Dann schlägt Andreas, als wir gerade durch kniehohes Gebüsch laufen, plötzlich in die Hände. Wir fragen ihn, was er da macht und er erklärt, dass er nur die Schlagen vor uns warnen möchte, damit sie sich verkriechen. Meine Nerven lagen blank! Ich dachte das kurze, sehr unschöne Kapitel mit Schlagen hatte ich auf dem Via Alpina hinter mir gelassen. 


Wir sind weiter zusammen gelaufen und ich habe mit Tamara (29 jährige Bayerin) gequatscht, die selber auch schon viele Soloreisen und auch schon eine mit Zelt hinter sich hat.

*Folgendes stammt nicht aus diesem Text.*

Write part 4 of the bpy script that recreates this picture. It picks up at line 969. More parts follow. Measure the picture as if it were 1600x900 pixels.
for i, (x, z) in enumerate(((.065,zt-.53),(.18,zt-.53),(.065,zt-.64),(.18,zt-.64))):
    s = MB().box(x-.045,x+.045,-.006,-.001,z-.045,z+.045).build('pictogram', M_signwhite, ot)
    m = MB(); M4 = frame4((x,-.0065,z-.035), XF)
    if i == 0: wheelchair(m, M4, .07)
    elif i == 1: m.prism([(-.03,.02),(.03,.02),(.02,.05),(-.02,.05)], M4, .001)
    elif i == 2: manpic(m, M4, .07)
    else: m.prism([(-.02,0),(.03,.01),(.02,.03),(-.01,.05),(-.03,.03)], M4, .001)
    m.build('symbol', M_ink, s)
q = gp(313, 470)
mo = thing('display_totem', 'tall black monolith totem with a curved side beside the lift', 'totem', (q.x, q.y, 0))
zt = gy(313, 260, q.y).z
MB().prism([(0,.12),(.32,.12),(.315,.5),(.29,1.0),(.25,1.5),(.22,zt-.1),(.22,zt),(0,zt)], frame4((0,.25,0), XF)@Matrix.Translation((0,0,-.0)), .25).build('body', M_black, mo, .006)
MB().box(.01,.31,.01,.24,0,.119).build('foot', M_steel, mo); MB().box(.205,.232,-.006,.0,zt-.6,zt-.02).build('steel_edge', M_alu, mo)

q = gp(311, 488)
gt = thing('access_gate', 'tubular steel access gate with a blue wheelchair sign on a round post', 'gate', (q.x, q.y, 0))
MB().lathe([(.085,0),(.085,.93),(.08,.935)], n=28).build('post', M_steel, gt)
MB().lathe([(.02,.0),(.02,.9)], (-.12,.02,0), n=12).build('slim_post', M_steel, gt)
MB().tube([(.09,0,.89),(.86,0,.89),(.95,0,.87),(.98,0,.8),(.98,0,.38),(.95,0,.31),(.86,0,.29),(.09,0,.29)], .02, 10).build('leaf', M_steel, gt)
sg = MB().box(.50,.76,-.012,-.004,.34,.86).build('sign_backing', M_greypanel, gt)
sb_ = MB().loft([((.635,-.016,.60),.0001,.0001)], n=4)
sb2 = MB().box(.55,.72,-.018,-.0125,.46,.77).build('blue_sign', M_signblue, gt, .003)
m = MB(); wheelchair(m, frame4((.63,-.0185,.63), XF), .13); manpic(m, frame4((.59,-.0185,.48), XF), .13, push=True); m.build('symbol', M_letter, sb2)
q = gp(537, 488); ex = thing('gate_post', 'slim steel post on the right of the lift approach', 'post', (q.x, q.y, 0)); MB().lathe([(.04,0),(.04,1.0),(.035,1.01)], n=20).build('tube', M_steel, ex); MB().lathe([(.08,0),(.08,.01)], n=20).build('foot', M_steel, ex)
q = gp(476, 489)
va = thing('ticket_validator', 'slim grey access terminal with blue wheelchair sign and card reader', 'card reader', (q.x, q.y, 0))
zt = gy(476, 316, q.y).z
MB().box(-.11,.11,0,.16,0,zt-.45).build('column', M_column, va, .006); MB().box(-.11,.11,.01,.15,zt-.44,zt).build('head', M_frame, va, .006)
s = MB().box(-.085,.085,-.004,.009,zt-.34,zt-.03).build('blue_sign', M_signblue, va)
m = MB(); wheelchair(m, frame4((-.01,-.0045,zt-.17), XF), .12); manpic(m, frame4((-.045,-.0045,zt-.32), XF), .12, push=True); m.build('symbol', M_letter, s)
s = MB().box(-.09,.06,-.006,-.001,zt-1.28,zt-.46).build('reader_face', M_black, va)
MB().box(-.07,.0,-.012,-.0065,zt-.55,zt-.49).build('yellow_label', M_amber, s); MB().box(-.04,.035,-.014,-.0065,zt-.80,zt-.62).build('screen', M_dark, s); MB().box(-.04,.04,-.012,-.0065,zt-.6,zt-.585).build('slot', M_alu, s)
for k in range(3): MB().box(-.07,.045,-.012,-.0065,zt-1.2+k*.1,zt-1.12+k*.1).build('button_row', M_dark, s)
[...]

Unten angekommen, haben wir noch zusammen ein Eis gegessen und uns dann erstmal verabschiedet. Ich habe mich auf einem Campingplatz einquartiert und eine Stunde geschlafen. 

 Ich habe mich erstmal für die Ekapaden belohnt… 




Ich bin so kaputt! 

Diese Wanderpreise ist das Anstrengendste was ich je gemacht habe - nicht physisch, sondern mental!! 

Ich bin mit einer Problemsituation nach der anderen konfrontiert, kann nichts genießen und bin ständig auf dem Sprung (oder Flucht vor Bären). So habe ich mir das ganze nicht vorgestellt. Wenn mir schon ein ortsansässiger Italiener von dieser Wanderung abrät, dann sollte ich vielleicht lieber auf ihn hören. Und auf Kontakt mit Bären, Schlagen oder was auch immer noch alles in diesen Wäldern lauert habe ich wirklich keine Lust. 


Ich werde mir jetzt überlegen, was ich alles noch sehen/ machen möchte, wenn ich schon einmal am Gardasee bin und dann entscheiden wie es weitergeht.